The investment comes as several global metals producers have also set their sights on Indonesia's nickel reserves, looking to tap an expected surge in demand for the battery metal from the electric vehicle sector.

The companies joining GEM include units of top Chinese lithium battery maker Contemporary Amperex Technology Ltd (CATL) and stainless steel-maker Tsingshan Holding Group.

They aim to establish nickel smelting capacity of at least 50,000 tonnes per year at Tsingshan's industrial park in Morowali on the Indonesian island of Sulawesi.

The project will also have 4,000 tonnes of cobalt smelting capacity, as well as churning out a range of battery chemicals, including 50,000 tonnes per year of nickel hydroxide intermediates.

"In the future, the product structure will be adjusted according to the global market demand and the production scale will be expanded," GEM said in an emailed statement, without providing a launch date.

Japanese trading house Hanwa and Indonesia PT Bintangdelapan Group are the other firms involved in the project.

The partners will rely on Tsingshan, the biggest nickel producer in Indonesia, to provide the ore that will be processed to make the chemicals.

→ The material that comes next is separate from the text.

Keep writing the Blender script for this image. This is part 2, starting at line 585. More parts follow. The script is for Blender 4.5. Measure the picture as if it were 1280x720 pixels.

Nickel is also used to make stainless steel.

A Hong Kong unit of Tsingshan will hold 21 percent of the project, with GEM subsidiary Jingmen GEM owning 36 percent. Brunp, the recycling arm of CATL, will hold 25 percent, with Hanwa on 8 percent and Indonesia Morowali Industrial Park (IMIP) on 10 percent. IMIP is a joint venture between Indonesia PT Bintangdelapan Group and Tsingshan.

Shenzhen-based GEM is best known as a battery recycler but in March announced a deal to buy around one-third of Glencore's cobalt production over the next three years. It has previously been linked with a move for a stake in Vale's Goro nickel-cobalt mine in New Caledonia.

Separately on Friday, GEM and Tsingshan held a groundbreaking ceremony for a joint-venture plant in Ningde, in southeastern China's Fujian province, which will produce 70,000 tonnes per year of battery materials.

The plant involves initial investment of 1.85 billion yuan ($268.72 million), according to the GEM statement.